Thank goodness I beat the odds yesterday. The water was really really cold and I couldn't find a life-jacket anywhere.

Doug Saunders had a bit of a mystifying opinion piece in the paper, all about George Soros. Here's the head-scratcher that caught my eye; "One of Europe's most important higher education institutions, Central European University..."

Huh?

CEU was founded twenty-five years ago and has less than 1500 students. We're talking about Europe here. Universities are hundreds of years old and have tens of thousands of students. By what metric might CEU be considered one of Europe's most important higher education institutions?

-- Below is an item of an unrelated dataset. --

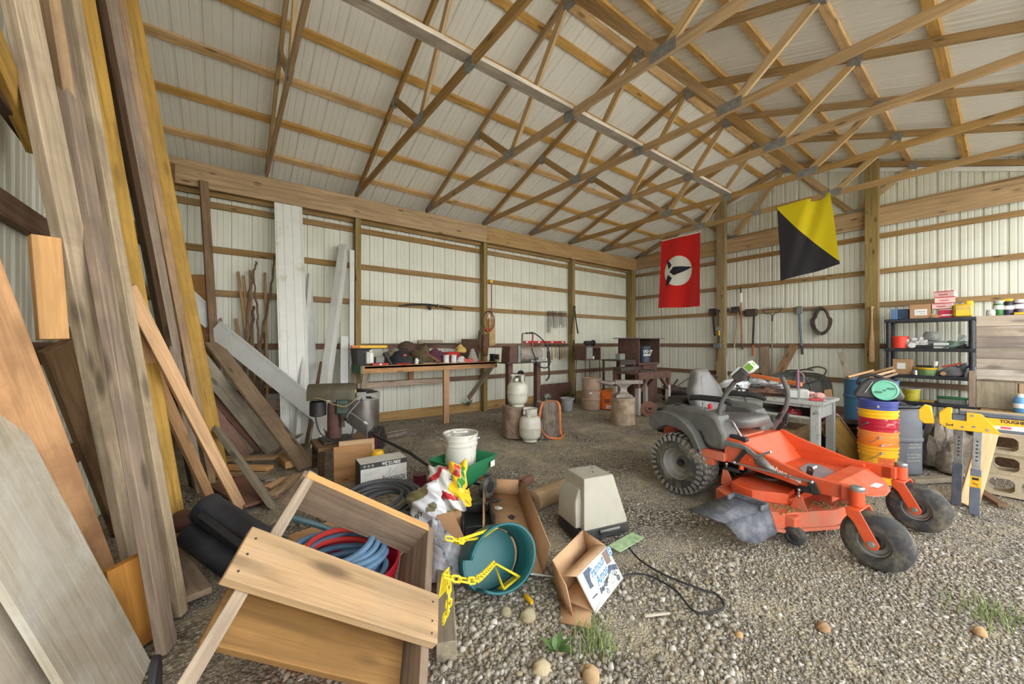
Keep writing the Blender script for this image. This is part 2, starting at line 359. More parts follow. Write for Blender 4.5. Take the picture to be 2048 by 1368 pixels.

Come on, Doug. You destroy your own cred with that kind of hyperbole.

But I suppose it can be deemed important in the context of writing hagiography for Soros. CEU is a Soros project from end to end, and Doug's opinion piece this weekend was determined to show the old greed-bag in a good light.

Soros is certainly an interesting character study. On the one hand, he lobbies for higher taxes on billionaires like himself. On the other, he's not shy about availing himself of every tax dodge he can.

On one hand he likes to portray himself as a victim of Antisemitism.  In Israel he's widely considered one of the greatest Antisemites of the modern era.

Soros has partnered for many years with the National Endowment for Democracy, the US government funded "NGO" working non-stop to make the world safer for Soros-style financial looting. By and large it's a strategy that has worked well.

There's the odd hiccup, however. Hungarian president Oban for one has seen through the "open society" schtick, as in being "open" to world class billionaire currency speculators like Soros doesn't necessarily mean good things for the man or woman on the ground in Budapest. Hence the squabble over Soros U.

At no point does Saunders address the obvious elephant in the room; billionaires just have too much money. Whether it's the Koch boys spreading Tea Party goodness or Soros pushing his "open society" agenda, a little tweaking of the tax code would go a long way toward cutting out this foolishness.

We live in messed up times. Former Soros business partner and fellow billionaire, current POTUS Donny J did a 180 on US foreign policy the other day because he saw some "beautiful babies" die on TV.

The Tomahawks were in the air before you could ask for an independent  investigation into that alleged war crime.

It's all too much for me. I think I'll just sit tight and plan my next paddle.